▶ _Work to be completed_: Would you print the material exactly, starting at its first line and ending at the line holding "blob('black_bag', 'dark bag"?

▶ _Data lines_:
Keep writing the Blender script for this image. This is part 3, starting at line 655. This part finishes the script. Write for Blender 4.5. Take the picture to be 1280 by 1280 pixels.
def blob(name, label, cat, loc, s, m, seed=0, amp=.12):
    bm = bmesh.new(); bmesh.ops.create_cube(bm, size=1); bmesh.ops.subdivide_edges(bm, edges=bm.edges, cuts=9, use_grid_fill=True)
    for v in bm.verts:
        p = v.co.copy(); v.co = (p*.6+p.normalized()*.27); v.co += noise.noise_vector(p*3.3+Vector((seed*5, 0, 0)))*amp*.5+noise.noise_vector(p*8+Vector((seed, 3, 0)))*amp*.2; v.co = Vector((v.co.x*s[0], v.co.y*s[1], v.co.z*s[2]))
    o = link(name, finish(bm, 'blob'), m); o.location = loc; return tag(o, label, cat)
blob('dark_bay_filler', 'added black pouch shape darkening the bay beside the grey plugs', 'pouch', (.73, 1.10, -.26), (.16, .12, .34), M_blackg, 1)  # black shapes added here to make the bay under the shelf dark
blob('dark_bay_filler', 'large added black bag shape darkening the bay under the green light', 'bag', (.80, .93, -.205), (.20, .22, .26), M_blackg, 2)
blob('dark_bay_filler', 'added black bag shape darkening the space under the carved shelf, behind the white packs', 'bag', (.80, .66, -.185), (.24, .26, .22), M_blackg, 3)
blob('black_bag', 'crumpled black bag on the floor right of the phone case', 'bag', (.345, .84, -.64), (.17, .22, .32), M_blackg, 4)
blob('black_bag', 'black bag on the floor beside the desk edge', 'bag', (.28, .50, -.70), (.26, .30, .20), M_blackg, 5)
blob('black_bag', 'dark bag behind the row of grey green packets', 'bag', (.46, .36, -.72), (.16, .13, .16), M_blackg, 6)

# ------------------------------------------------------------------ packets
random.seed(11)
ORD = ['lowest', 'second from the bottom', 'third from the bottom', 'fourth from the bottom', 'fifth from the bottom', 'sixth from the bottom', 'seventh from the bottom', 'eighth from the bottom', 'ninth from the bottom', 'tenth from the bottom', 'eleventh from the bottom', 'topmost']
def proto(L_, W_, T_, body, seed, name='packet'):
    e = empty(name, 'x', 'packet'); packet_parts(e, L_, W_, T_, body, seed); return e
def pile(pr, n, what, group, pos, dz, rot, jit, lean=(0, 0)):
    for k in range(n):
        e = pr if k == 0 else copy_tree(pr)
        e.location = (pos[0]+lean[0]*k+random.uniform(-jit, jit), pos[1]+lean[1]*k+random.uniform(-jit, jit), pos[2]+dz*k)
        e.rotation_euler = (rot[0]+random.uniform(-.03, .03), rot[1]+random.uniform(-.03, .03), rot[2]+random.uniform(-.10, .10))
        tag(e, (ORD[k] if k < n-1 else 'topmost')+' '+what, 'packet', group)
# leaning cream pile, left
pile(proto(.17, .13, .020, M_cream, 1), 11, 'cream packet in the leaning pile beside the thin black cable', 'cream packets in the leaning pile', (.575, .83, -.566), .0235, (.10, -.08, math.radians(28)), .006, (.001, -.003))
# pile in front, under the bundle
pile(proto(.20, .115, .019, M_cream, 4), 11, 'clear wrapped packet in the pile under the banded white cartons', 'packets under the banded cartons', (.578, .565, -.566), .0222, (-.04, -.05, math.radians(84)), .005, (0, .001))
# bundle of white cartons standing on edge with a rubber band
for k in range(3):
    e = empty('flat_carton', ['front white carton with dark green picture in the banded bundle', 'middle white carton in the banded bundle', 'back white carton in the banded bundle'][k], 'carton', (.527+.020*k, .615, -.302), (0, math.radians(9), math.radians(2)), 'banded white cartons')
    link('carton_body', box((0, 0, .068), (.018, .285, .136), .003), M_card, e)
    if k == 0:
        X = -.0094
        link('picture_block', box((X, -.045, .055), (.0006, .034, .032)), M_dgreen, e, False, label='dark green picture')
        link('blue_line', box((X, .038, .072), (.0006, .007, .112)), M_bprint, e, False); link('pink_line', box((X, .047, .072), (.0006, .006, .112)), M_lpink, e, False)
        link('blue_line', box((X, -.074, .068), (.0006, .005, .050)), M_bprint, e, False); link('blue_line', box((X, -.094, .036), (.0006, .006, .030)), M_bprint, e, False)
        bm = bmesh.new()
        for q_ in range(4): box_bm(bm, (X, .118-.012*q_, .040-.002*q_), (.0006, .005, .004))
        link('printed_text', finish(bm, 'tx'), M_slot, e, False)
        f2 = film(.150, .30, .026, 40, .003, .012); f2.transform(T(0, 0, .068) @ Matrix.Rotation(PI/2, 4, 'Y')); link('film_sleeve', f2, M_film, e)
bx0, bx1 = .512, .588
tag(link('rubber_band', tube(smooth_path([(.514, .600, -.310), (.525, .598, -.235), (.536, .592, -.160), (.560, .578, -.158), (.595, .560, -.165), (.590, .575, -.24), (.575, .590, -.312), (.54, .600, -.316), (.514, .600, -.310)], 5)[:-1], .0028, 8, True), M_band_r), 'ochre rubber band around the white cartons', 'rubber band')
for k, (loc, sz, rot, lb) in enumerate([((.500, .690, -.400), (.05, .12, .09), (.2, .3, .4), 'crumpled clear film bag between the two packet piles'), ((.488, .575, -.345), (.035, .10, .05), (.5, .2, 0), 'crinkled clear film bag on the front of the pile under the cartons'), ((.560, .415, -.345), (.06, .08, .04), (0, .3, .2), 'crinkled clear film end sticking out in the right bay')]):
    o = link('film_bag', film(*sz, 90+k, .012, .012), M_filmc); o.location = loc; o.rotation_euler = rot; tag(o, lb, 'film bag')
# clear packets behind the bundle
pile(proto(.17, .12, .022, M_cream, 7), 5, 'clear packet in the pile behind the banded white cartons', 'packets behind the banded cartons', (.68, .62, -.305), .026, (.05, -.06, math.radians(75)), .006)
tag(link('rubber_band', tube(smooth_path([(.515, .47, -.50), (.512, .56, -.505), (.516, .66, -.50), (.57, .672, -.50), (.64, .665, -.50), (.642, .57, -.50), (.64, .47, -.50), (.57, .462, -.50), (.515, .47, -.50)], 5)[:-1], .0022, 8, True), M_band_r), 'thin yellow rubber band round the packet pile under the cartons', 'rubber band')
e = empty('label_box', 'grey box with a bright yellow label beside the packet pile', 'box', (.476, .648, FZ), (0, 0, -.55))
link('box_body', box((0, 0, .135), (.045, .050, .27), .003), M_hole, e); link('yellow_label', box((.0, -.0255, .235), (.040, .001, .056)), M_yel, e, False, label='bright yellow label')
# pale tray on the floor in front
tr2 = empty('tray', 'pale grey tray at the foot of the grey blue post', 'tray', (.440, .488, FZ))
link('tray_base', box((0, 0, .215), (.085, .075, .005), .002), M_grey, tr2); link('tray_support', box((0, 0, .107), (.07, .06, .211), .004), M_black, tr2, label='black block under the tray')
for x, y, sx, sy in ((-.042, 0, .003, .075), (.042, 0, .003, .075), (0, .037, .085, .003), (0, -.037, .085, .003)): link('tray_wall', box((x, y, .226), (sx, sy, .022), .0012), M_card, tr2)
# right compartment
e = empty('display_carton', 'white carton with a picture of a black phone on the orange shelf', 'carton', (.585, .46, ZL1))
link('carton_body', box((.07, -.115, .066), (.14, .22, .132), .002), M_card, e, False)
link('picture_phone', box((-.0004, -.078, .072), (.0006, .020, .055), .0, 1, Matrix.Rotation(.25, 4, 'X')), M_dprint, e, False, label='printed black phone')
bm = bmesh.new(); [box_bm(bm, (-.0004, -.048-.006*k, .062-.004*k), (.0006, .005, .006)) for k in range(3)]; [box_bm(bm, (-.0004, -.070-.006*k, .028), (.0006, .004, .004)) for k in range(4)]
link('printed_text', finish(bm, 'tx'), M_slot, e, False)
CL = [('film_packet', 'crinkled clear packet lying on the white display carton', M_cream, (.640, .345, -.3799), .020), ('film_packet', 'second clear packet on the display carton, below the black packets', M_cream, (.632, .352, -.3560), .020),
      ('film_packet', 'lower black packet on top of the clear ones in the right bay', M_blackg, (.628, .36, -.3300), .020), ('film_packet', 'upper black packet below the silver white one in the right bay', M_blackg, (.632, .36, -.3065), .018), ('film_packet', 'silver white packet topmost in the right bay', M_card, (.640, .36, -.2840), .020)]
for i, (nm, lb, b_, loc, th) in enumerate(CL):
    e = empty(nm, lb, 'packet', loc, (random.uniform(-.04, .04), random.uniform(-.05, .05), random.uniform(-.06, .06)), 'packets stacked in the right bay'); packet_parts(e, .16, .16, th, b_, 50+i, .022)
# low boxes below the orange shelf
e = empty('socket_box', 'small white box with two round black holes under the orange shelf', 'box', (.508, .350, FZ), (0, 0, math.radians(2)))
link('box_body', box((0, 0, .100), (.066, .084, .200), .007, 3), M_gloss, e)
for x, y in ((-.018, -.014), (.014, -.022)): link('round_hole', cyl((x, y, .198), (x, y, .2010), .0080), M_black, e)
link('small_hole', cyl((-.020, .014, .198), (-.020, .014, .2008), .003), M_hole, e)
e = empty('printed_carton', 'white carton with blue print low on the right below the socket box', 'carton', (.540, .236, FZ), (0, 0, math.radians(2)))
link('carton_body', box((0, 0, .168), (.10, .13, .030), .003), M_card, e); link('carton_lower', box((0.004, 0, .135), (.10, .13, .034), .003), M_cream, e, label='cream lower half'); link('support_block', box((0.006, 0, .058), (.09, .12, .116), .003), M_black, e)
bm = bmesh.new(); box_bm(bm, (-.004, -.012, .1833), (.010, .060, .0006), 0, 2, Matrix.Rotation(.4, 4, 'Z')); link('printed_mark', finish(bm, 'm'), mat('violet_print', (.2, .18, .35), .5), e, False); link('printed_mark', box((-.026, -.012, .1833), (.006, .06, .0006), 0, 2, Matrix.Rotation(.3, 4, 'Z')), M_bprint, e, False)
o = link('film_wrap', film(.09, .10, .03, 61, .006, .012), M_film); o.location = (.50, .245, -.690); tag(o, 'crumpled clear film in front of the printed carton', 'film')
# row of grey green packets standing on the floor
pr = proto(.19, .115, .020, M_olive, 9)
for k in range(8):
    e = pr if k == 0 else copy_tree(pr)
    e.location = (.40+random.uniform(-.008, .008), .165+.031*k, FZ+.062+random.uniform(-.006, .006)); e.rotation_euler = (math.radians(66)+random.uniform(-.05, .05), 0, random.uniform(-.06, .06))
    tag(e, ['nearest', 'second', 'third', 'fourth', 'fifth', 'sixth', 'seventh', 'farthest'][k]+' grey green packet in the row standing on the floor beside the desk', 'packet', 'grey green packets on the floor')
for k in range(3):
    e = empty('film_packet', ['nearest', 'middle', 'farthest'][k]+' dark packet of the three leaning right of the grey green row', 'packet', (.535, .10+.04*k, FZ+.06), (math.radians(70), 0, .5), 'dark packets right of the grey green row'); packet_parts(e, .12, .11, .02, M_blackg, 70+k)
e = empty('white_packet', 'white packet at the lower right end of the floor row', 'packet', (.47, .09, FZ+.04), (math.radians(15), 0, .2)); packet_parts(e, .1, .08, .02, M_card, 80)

▶ _Answer for the task_:
Keep writing the Blender script for this image. This is part 3, starting at line 655. This part finishes the script. Write for Blender 4.5. Take the picture to be 1280 by 1280 pixels.
def blob(name, label, cat, loc, s, m, seed=0, amp=.12):
    bm = bmesh.new(); bmesh.ops.create_cube(bm, size=1); bmesh.ops.subdivide_edges(bm, edges=bm.edges, cuts=9, use_grid_fill=True)
    for v in bm.verts:
        p = v.co.copy(); v.co = (p*.6+p.normalized()*.27); v.co += noise.noise_vector(p*3.3+Vector((seed*5, 0, 0)))*amp*.5+noise.noise_vector(p*8+Vector((seed, 3, 0)))*amp*.2; v.co = Vector((v.co.x*s[0], v.co.y*s[1], v.co.z*s[2]))
    o = link(name, finish(bm, 'blob'), m); o.location = loc; return tag(o, label, cat)
blob('dark_bay_filler', 'added black pouch shape darkening the bay beside the grey plugs', 'pouch', (.73, 1.10, -.26), (.16, .12, .34), M_blackg, 1)  # black shapes added here to make the bay under the shelf dark
blob('dark_bay_filler', 'large added black bag shape darkening the bay under the green light', 'bag', (.80, .93, -.205), (.20, .22, .26), M_blackg, 2)
blob('dark_bay_filler', 'added black bag shape darkening the space under the carved shelf, behind the white packs', 'bag', (.80, .66, -.185), (.24, .26, .22), M_blackg, 3)
blob('black_bag', 'crumpled black bag on the floor right of the phone case', 'bag', (.345, .84, -.64), (.17, .22, .32), M_blackg, 4)
blob('black_bag', 'black bag on the floor beside the desk edge', 'bag', (.28, .50, -.70), (.26, .30, .20), M_blackg, 5)
blob('black_bag', 'dark bag behind the row of grey green packets', 'bag', (.46, .36, -.72), (.16, .13, .16), M_blackg, 6)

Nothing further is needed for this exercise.